Jon Campisi Mar. 19, 2013, 8:54am

A federal judge in Philadelphia has given a pro se plaintiff just under a month to re-file

her employment discrimination complaint against the company with which she was formerly employed.

The decision by U.S. District Judge Michael M. Baylson comes after the defendant, Don Rosen Imports, an automobile dealership, argued that Daria Pietek’s lawsuit should be dismissed on technical grounds.

Pietek, proceeding in forma pauperis, or without paying the normal filing fee, filed a complaint for employment discrimination form at the U.S. District Court for the Eastern District of Pennsylvania on April 30, 2012, which alleged that Don Rosen Imports violated her civil rights when the company terminated her employment due to her gender and pregnancy, according to the judge’s memorandum and order.

The plaintiff, however, left blank the portion of the form that says, “The facts of my case are as follows,” the record states.

Alongside the complaint, however, Pietek attached a 71-page exhibit that included a personally written, albeit unsigned and undated, five-page description of events during her employment with the defendant.

In early July of last year, Don Rosen filed a motion to dismiss under Federal Rule of Civil Procedure 12(b)(6), arguing that Pietek failed to state a claim upon which relief can be granted because she “failed to state any facts in the space provided or to attach any additional documents to her Complaint,” the judge’s memorandum states.

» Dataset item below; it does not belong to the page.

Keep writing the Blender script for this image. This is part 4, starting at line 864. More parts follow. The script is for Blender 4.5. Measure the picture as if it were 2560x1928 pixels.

The court then directed Pietek to respond within 14 days of the defense’s motion, although the case was eventually put on civil suspense due to the plaintiff’s inability to obtain legal counsel, the record shows.

A member of the court’s volunteer employment lawyers’ panel eventually signed on to represent the plaintiff in the case, and the litigation moved forward, with Pietek’s counsel filing a response to the defendant’s motion to dismiss, arguing that the plaintiff’s attached 71-page exhibit offered sufficient allegations of discrimination to establish a plausible claim under Title VII of the Civil Rights Act.

The plaintiff’s lawyer argued that in the alternative, the court should grant Pietek leave to amend her complaint, which Baylson did last week, ruling to grant Don Rosen’s motion to dismiss with prejudice, and giving Pietek leave to file an amended complaint that complies with the Federal Rules of Civil Procedure.

“The complaint should contain ‘a short and plains [sic] statement of the grounds for the court’s jurisdiction,’ ‘a short and plain statement of the claim showing that the pleader is entitled to relief,’ and ‘a demand for the relief sought,’” Baylson wrote.

The judge also wrote that the plaintiff’s complaint should present “sufficient factual averments” to show that her claim to relief is plausible.

The memorandum and order was dated March 13.